Tomorrow's Books
 

YOUTH

J. M. Coetzee

    You would be hard pressed to find a more exasperating character than John, the hero of J. M. Coetzee’s follow-up to Disgrace.  ‘His sole talent,’ his creator tells us, ‘is for misery, dull, honest misery.’  Selfish, introverted and indecisive, he makes Hamlet look like Rudi Guliani, and Eeyore seem positively gung-ho.
     John is a mathematician by training, but longs to be a great writer, and everything he does is calculated to ignite ‘the sacred flame of art’.  (When he reads Ford Madox Ford praising Provençal cuisine, he cooks himself fish fingers for supper instead of chipolatas.)  If his calling is noble, however, his conduct is quite the reverse – particularly towards the women who climb with baffling regularity into his bed.  Bundling them out of the door, he tells himself callously that ‘without descending to the depths, one cannot become an artist’.
     The story – which it is tempting to read as autobiography – opens in South Africa in 1959, with John studying in Cape Town, and moves to London, where he finds a job as a computer programmer.  And that, pretty much, is it: the Sixties start to swing, and momentous political events – the Sharpeville massacre, the Cuban missile crisis – unfold in the background, but John remains determinedly on the sidelines, swotting in the British Museum or shivering in his bedsit.  As for his attempts at writing, you would find more of a divine spark in an empty Zippo lighter.
     This could have been a very funny book, but Coetzee prefers a deadpan narrative, largely focussing on John’s intellectual development. (His reading habits are exhaustively discussed).

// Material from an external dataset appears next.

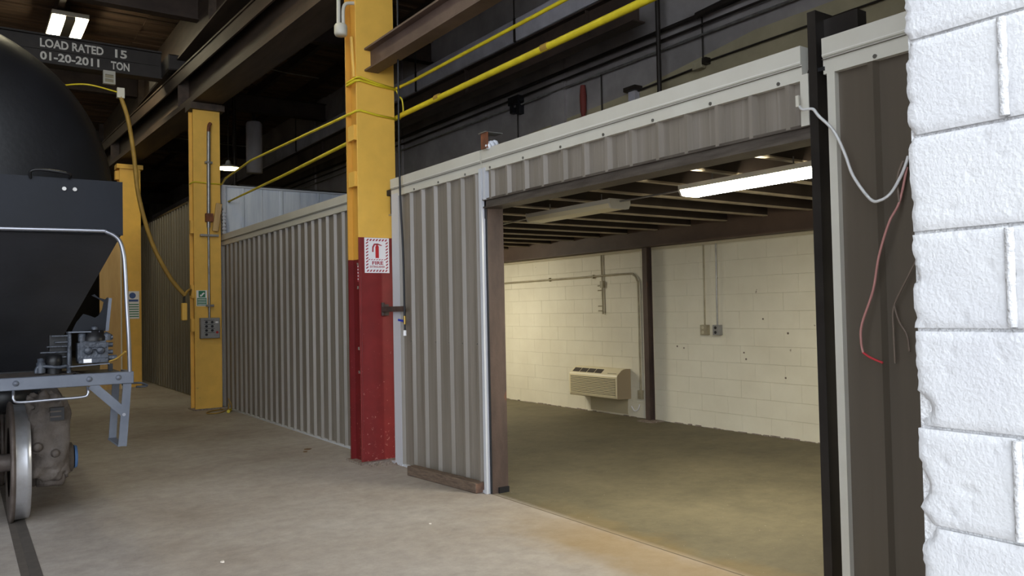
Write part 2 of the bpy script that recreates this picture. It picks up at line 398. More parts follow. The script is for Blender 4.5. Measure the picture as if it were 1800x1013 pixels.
MB().box(BX-.004, BX+.01, .8, 3.3, 0, 2.44).build('plain_wall_area', m_cream, wb)
MB().box(BX-.004, BX+.01, 12.6, 14.1, 0, 2.44).build('plain_wall_area', m_cream, wb)
# rough broken foot of the wall
b = MB(); y = 3.4
while y < 12:
    l = random.uniform(.05, .16); b.box(BX-.006-random.random()*.02, BX, y, y+l, 0, random.uniform(.003, .018)); y += l*random.uniform(.8, 1.9)
o = b.build('crumbled_mortar', m_debris, wb); o['kind'] = 'stuff'
# pilasters on the upper wall
for y in (9.9, 15.6, 20.8, 26.0): MB().box(BX-.05, BX, y, y+.35, 2.9, 7.3).build('pilaster', m_upgrey, wb)

# room side walls
o = MB().box(3.87, BX, 13.9, 14.1, 0, 2.9).build('wall_room_end', m_cream); struct('', o=o)
# room ceiling deck, joists, spandrel beam
rc = struct('ceiling_room', (6, 6, 2.9))
MB().box(3.82, BX, .85, 14.1, 2.86, 2.92).build('deck', m_deck, rc)
y = 1.17
for k in range(21):
    yy = 1.15+.603*k
    # C section joist running into the room
    b = MB(); b.box(3.84, 7.95, yy-.004, yy+.004, 2.66, 2.86); b.box(3.84, 7.95, yy+.05, yy+.055, 2.66, 2.68)
    j = b.build('joist', m_joist, rc)
    MB().box(3.84, 7.95, yy-.004, yy+.055, 2.645, 2.66).build('joist_flange', m_flange, j)
sb = MB(); sb.box(7.88, 7.9, .85, 14, 2.43, 2.84); sb.box(7.80, 8.0, .85, 14, 2.43, 2.448); sb.box(7.80, 8.0, .85, 14, 2.822, 2.84)
tag(sb.build('steel_beam', mat('brown_spandrel_paint', (98, 79, 66), .6, 0, (80, 63, 53), 1.5)), 'brown steel beam along the top of the cream block wall', 'beam')
tp = MB().box(7.995, BX, 3, 13.8, 2.395, 2.43).build('trim_4', m_cream_d); struct('', o=tp)

# ------------------------------------------------------------------ near white block wall
NX = 1.6; CP = .197; YE = .868
wn = struct('wall_right', (NX, 0, 0))
MB().box(NX+.012, NX+.36, -2.3, YE-.006, 0, 3.6).build('mortar_backing', m_mortar, wn)
chips = [(1.379, .045, .055), (1.229, .03, .05), (1.138, .035, .05), (1.66, .01, .03), (.93, .03, .05), (.7, .03, .05), (2.13, .012, .03), (1.94, .01, .03)]
def near_block(y0, y1, z0, z1, seedv, edge):
    nu = max(6, int((y1-y0)/.0095)); nv = 19
    g = .0035
    def fn(a, b_):
        y = y0+g+(y1-y0-2*g)*a; z = z0+g+(z1-z0-2*g)*b_
        n = noise.noise(Vector((y*10, z*10, seedv)))*.0014+noise.noise(Vector((y*45, z*70, seedv)))*.0005
        pit = noise.noise(Vector((y*70, z*130, seedv+9)))
        x = NX+n+(.0030*max(0, pit-.42)/.2 if pit > .42 else 0)
        m_ = min(a*(y1-y0), (1-a)*(y1-y0), b_*(z1-z0), (1-b_)*(z1-z0))
        if m_ < .007: x += .004*(1-m_/.007)
        if edge:
            e = YE-y
            if e < .05:
                w = 1-e/.05
                ero = max(0, noise.noise(Vector((z*28, 3.3, seedv)))*.5+noise.noise(Vector((z*75, 1.3, 0)))*.35+.12)
                y -= w*w*ero*.014; x += w*w*ero*.018
            for cz, wd, hh in chips:
                d = sqrt((e/wd)**2+((z-cz)/(hh*.7))**2)
                if d < 1:
                    q = (1-d); x += .028*q*(1+.6*noise.noise(Vector((y*120, z*120, 2)))); y -= .012*q*max(0, 1-e/.03)
        return (x, y, z)
    mb = MB(); mb.grid(fn, nu, nv)
    # returns to the backing on the visible end and underneath
    if edge:
        mb.grid(lambda a, b_: (lambda p: (p[0]+a*(.34-(p[0]-NX)), p[1]-a*.004, p[2]))(fn(1, b_)), 3, nv)
    mb.grid(lambda a, b_: (lambda p: (p[0]+a*.014, p[1], p[2]))(fn(b_, 0)), 1, nu)
    mb.grid(lambda a, b_: (lambda p: (p[0]+a*.014, p[1], p[2]))(fn(b_, 1)), 1, nu)
    mb.grid(lambda a, b_: (lambda p: (p[0]+a*.014, p[1], p[2]))(fn(0, b_)), 1, nv)
    return mb.build('block', m_white, wn)
for i in range(18):
    z0 = -.034+CP*i; z1 = z0+CP; ys = YE; first = True
    while ys > -2.2:
        l = .19 if (first and i % 2 == 0) else .39
        if ys-l < .2 or z1 < .9 or z1 > 2.6:
            yb = max(ys-l, -2.3)
        near_block(ys-l, ys, max(z0, 0), z1, i*3.1+ys, first); ys -= l; first = False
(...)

As a study of an extreme type, it is highly impressive, and it says much for Coetzee’s skill that even with such an unappealing character – and virtually no dialogue – he manages to keep you turning the pages.
     To call it enjoyable, though, would be an exaggeration.  The ending is inconclusive, and this seems a poor reward for the hours spent tolerating John’s company.  Youth has plenty of substance, but – like a doughnut with no jam in the middle – ultimately leaves you feeling hard done by.